Forestry company Stora Enso's adjusted operating profit fell 28% in July-September. The result was 126 million euros, down from 175 million euros during the same period last year.
The company attributed the profit decline to the startup of its new packaging board line in Oulu, Finland. The negative impact from the new line totaled 45 million euros for the quarter.
Stora Enso's revenue grew by 1% to 2.28 billion euros. The modest revenue increase was influenced by both the Oulu line startup and the acquisition of sawmill company Junnikkala.
In September, Stora Enso completed the sale of 175,000 hectares of forest land in Sweden. This represents about 12% of the company's forest assets. The enterprise value of the transaction was approximately 900 million euros.
Production volumes at the new Oulu packaging board line are gradually increasing, but volumes are somewhat behind the original schedule. The line is expected to reach full capacity during 2027.

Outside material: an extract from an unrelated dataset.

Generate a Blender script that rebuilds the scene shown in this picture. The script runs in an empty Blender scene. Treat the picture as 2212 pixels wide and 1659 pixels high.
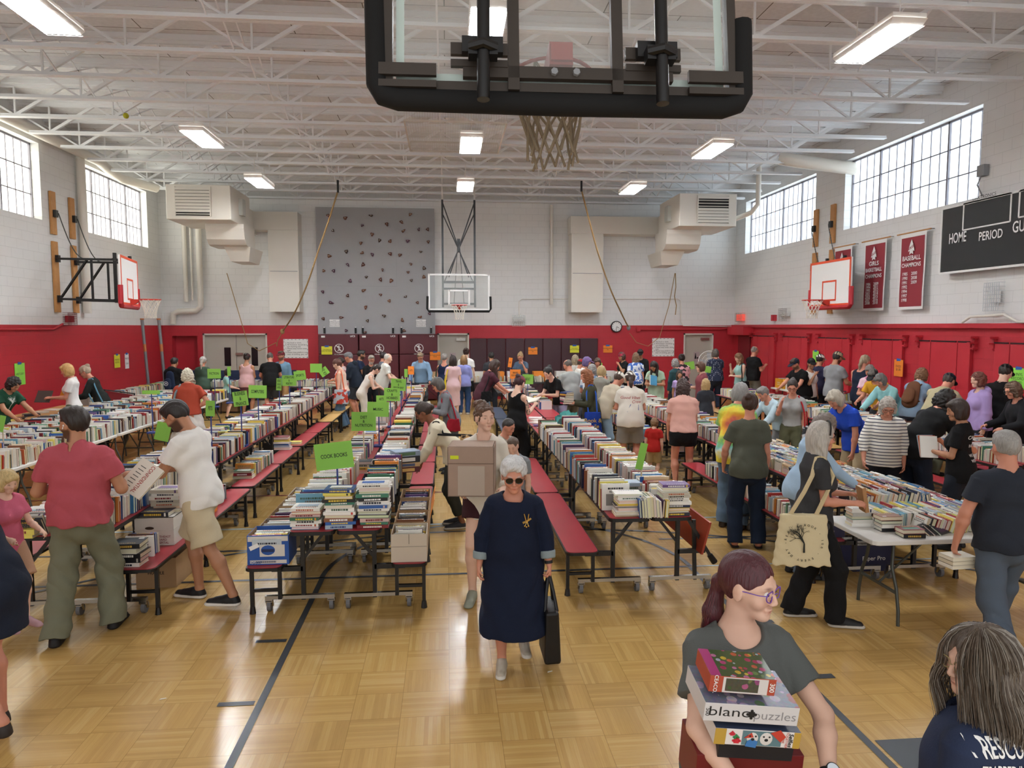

The company expects market demand to remain weak and challenging. Consumer confidence remains low, while macroeconomic and geopolitical uncertainty has increased.
Planned maintenance shutdowns will affect profitability in the final quarter of the year, according to company statements.
The profit drop shows how major industrial investments can temporarily hurt earnings, even for established companies like Stora Enso. The forest products giant faces the dual challenge of integrating new production capacity while navigating weak market conditions.